In Michigan, the No. 1 reason that teachers leave is frustration. They feel their futures, their salaries, their respect and their security have no relationship to their performance in the classroom
The Detroit Free Press reported Dec. 27 that Michigan faces a growing shortage of substitute teachers. Firms that provide substitutes to school districts are resorting to freeway billboards to recruit new subs. Districts are increasing what they pay substitutes but are still facing days when they can’t get someone to fill in for a teacher who is out sick, scheduled for training or taken away from the classroom for some other reason.
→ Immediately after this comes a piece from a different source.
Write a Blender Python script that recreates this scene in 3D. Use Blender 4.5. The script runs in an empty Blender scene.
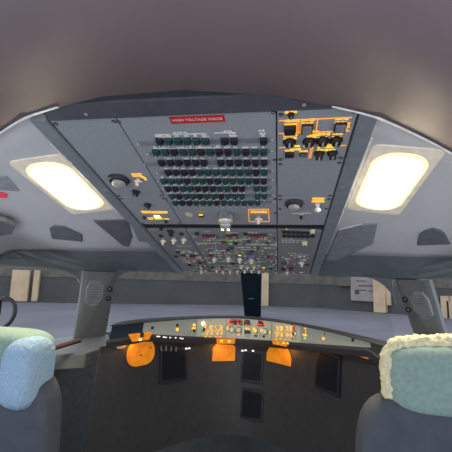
import bpy, bmesh, math, random
from mathutils import Matrix, Vector
S = bpy.context.scene; COL = S.collection
random.seed(5)

# ---------------------------------------------------------------- camera
F = 355.0
CAMP = Vector((0.21, 0.0, 1.35))
RC = Matrix(((0.9891, -0.00497, 0.14716), (0.1446, -0.15575, -0.97716), (0.02778, 0.98778, -0.15333)))
cd = bpy.data.cameras.new('camera'); cd.sensor_width = 36; cd.lens = F / 452 * 36
cd.clip_start = 0.02; cd.clip_end = 500
cam = bpy.data.objects.new('camera', cd); COL.objects.link(cam)
cam.matrix_world = Matrix.Translation(CAMP) @ RC.to_4x4(); S.camera = cam

# ---------------------------------------------------------------- world, exposure
w = bpy.data.worlds.new('world'); S.world = w; w.use_nodes = True
nt = w.node_tree; bg = nt.nodes['Background']
bg.inputs[0].default_value = (0.84, 0.88, 1.0, 1); bg.inputs[1].default_value = 0.62
S.view_settings.view_transform = 'Standard'; S.view_settings.look = 'None'
S.view_settings.gamma = 1; S.view_settings.use_curve_mapping = False
S.view_settings.exposure = 1.5
LAMP = 20.0

# ---------------------------------------------------------------- materials
def mat(name, col, rough=0.55, metal=0.0, emit=None, es=0.0, noise=0.12, scale=30, bump=0.0, spec=0.4):
    m = bpy.data.materials.new(name); m.use_nodes = True; n = m.node_tree; b = n.nodes['Principled BSDF']
    b.inputs['Roughness'].default_value = rough; b.inputs['Metallic'].default_value = metal
    b.inputs['Specular IOR Level'].default_value = spec
    tc = n.nodes.new('ShaderNodeTexCoord'); ns = n.nodes.new('ShaderNodeTexNoise')
    ns.inputs['Scale'].default_value = scale; ns.inputs['Detail'].default_value = 4
    n.links.new(tc.outputs['Object'], ns.inputs['Vector'])
    r = n.nodes.new('ShaderNodeValToRGB')
    c = Vector(col)
    r.color_ramp.elements[0].position = 0.3; r.color_ramp.elements[1].position = 0.7
    r.color_ramp.elements[0].color = (*(c * (1 - noise)), 1); r.color_ramp.elements[1].color = (*(c * (1 + noise)), 1)
    n.links.new(ns.outputs['Fac'], r.inputs['Fac']); n.links.new(r.outputs['Color'], b.inputs['Base Color'])
    if bump:
        bp = n.nodes.new('ShaderNodeBump'); bp.inputs['Strength'].default_value = bump; bp.inputs['Distance'].default_value = 0.004
        n.links.new(ns.outputs['Fac'], bp.inputs['Height']); n.links.new(bp.outputs['Normal'], b.inputs['Normal'])
    if emit:
        b.inputs['Emission Color'].default_value = (*emit, 1); b.inputs['Emission Strength'].default_value = es * (1 if name == 'lamp_diffuser' else .46)
    return m
M = {}
M['panel'] = mat('panel_grey', (0.34, 0.36, 0.39), 0.5, bump=.1, scale=200)
M['panel_f'] = mat('panel_grey_forward', (0.26, 0.28, 0.295), 0.5, bump=.1, scale=200)
M['seam'] = mat('seam_dark', (0.018, 0.02, 0.026), 0.7)
M['rail'] = mat('rail_grey', (0.23, 0.25, 0.275), 0.45)
M['edge'] = mat('edge_bright', (0.85, 0.86, 0.85), 0.25)
M['lining'] = mat('ceiling_lining', (0.62, 0.62, 0.64), 0.6, scale=6, noise=.04)
M['lining_aft'] = mat('ceiling_lining_aft', (0.26, 0.205, 0.225), 0.6, scale=6, noise=.05)
M['band'] = mat('band_dark', (0.05, 0.055, 0.068), 0.5)
M['band2'] = mat('band_rail', (0.085, 0.09, 0.11), 0.45)
M['header'] = mat('header_grey', (0.16, 0.185, 0.20), 0.5, scale=8)
M['recess'] = mat('recess_grey', (0.14, 0.15, 0.17), 0.6)
M['visor'] = mat('visor_grey', (0.27, 0.285, 0.32), 0.35)
M['pillar'] = mat('pillar_grey', (0.16, 0.17, 0.172), 0.5, scale=10)
M['ledge'] = mat('ledge_grey', (0.17, 0.185, 0.185), 0.55)
M['black'] = mat('black_plastic', (0.022, 0.024, 0.03), 0.4)
M['black2'] = mat('black_soft', (0.035, 0.038, 0.045), 0.6)
M['cbg'] = mat('breaker_green', (0.022, 0.068, 0.07), 0.45)
M['cbk'] = mat('breaker_black', (0.022, 0.022, 0.035), 0.45)
M['white'] = mat('white_paint', (0.75, 0.75, 0.72), 0.5)
M['marks'] = mat('engraved_white', (0.88, 0.86, 0.78), 0.6)
M['beige'] = mat('beige_toggle', (0.88, 0.76, 0.62), 0.4)
M['cream'] = mat('cream_plate', (0.80, 0.76, 0.50), 0.5)
M['lens_grey'] = mat('grille_grey', (0.42, 0.41, 0.40), 0.5)
M['redlab'] = mat('red_label', (0.68, 0.02, 0.03), 0.5)
M['red'] = mat('red_guard', (0.72, 0.06, 0.04), 0.4)
M['dred'] = mat('dark_red_guard', (0.45, 0.03, 0.06), 0.4)
M['navy'] = mat('navy_cover', (0.004, 0.016, 0.032), 0.7)
M['chrome'] = mat('brushed_metal', (0.55, 0.55, 0.54), 0.32, 0.85)
M['amber'] = mat('amber_legend', (0.6, 0.25, 0.03), 0.6, emit=(1.0, 0.47, 0.035), es=1.0)
M['amberline'] = mat('amber_line', (0.6, 0.25, 0.05), 0.6, emit=(1.0, 0.36, 0.06), es=0.7)
M['yellow'] = mat('yellow_lit', (0.7, 0.5, 0.03), 0.6, emit=(1.0, 0.62, 0.04), es=0.75)
M['hot'] = mat('bright_lit', (0.9, 0.8, 0.6), 0.6, emit=(1.0, 0.85, 0.45), es=1.6)
M['redlit'] = mat('red_lit', (0.3, 0.02, 0.0), 0.6, emit=(1.0, 0.09, 0.01), es=0.75)
M['crimson'] = mat('crimson_lit', (0.5, 0.03, 0.08), 0.6, emit=(0.9, 0.05, 0.12), es=0.25)
M['blue'] = mat('blue_lit', (0.05, 0.05, 0.5), 0.6, emit=(0.10, 0.08, 0.9), es=0.6)
M['green'] = mat('green_lit', (0.05, 0.4, 0.05), 0.6, emit=(0.25, 0.8, 0.05), es=0.5)
M['greenline'] = mat('green_line', (0.30, 0.62, 0.20), 0.6)
M['whitelit'] = mat('white_lit', (0.8, 0.8, 0.8), 0.6, emit=(1, 0.93, 0.8), es=1.0)
M['display'] = mat('display_dark', (0.012, 0.014, 0.02), 0.2)
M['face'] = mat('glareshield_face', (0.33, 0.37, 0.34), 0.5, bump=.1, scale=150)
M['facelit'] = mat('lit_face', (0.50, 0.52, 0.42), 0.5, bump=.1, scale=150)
M['hood'] = mat('hood_black', (0.032, 0.032, 0.038), 0.7, bump=.2, scale=120)
M['diffuser'] = mat('lamp_diffuser', (1, 1, .95), 0.5, emit=(1.0, 0.86, 0.60), es=LAMP)
M['lens'] = mat('lamp_lens_rim', (0.9, 0.85, 0.7), 0.4, emit=(1.0, 0.72, 0.22), es=0.85)
M['lampframe'] = mat('lamp_frame', (0.82, 0.76, 0.66), 0.45, emit=(1.0, 0.80, 0.55), es=0.10)  # faint emission stands in for lamp light bleeding onto the frame
M['skin'] = mat('green_grey_cover', (0.215, 0.31, 0.275), 0.8, bump=.3, scale=90)
M['blueterry'] = mat('pale_blue_terry', (0.29, 0.43, 0.58), 0.95, bump=1.0, scale=160)
M['fleece'] = mat('cream_fleece', (0.66, 0.62, 0.40), 0.95, bump=1.0, scale=130, noise=.15)
M['seat'] = mat('seat_blue_grey', (0.06, 0.07, 0.09), 0.8)
M['wood'] = mat('red_brown_strip', (0.09, 0.035, 0.03), 0.5)
M['floor'] = mat('floor_dark', (0.12, 0.12, 0.125), 0.9)
M['ground'] = mat('apron_lavender', (0.14, 0.14, 0.158), 0.9, scale=.12, noise=.16)
M['facade'] = mat('facade_dark', (0.066, 0.068, 0.066), 0.8, scale=.3)
M['facade_top'] = mat('facade_upper_brown', (0.12, 0.11, 0.095), 0.9, scale=.9, noise=.25)
M['column'] = mat('cream_column', (0.52, 0.40, 0.26), 0.8, scale=.5)
M['siding'] = mat('pale_siding', (0.30, 0.265, 0.25), 0.8, scale=.5)
gm = bpy.data.materials.new('window_glass'); gm.use_nodes = True
n = gm.node_tree; n.nodes.clear()
o_ = n.nodes.new('ShaderNodeOutputMaterial'); mx = n.nodes.new('ShaderNodeMixShader')
tr = n.nodes.new('ShaderNodeBsdfTransparent'); gl = n.nodes.new('ShaderNodeBsdfGlossy')
tr.inputs[0].default_value = (0.90, 0.92, 0.93, 1); gl.inputs['Roughness'].default_value = 0.06
mx.inputs[0].default_value = 0.06
n.links.new(tr.outputs[0], mx.inputs[1]); n.links.new(gl.outputs[0], mx.inputs[2]); n.links.new(mx.outputs[0], o_.inputs[0])
M['glass'] = gm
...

The shortage of substitutes, though, is a little bit like calling a forest fire a shortage of wet weather. Michigan has a teacher shortage and the reasons why are obvious and pathetic. After years of demonizing teachers, demanding the impossible from them and then holding them accountable for others’ failings, who would want to be a teacher?
In Michigan and nationwide, the number of college students studying to be teachers has plummeted over the past decade or so. In Michigan, teacher-prep enrollment was down 38 percent from 2008 to 2013. College students don’t see a future in a career that is constantly vilified and belittled or a future in an industry that Lansing and lobbyists seem intent on demolishing.
But it is not just college students. Michigan also has veteran teachers leaving the profession in record numbers.
A Learning Policy Institute report on teacher supply and demand, released in September, said Michigan could eliminate its teacher shortage — and probably its substitute teacher shortage – by cutting in half the 8 percent rate at which teachers quit our schools before retirement age.
The report examines why they’re leaving. In Michigan, the No. 1 reason is frustration. Teachers overwhelmingly feel that their futures, their salaries, their respect, their security have no relationship to their performance in the classroom.
Michigan teachers are also feeling a bit cornered. While Lansing politicians dismantle their unions, take away their pensions, deny their abilities and denigrate their contributions, those surveyed don’t believe they have the support of their administrators or communities.
That part, at least, we can fix. Tell a teacher you do support and appreciate what our educators do, and remember to vote for candidates who value public education and who will work to strengthen it.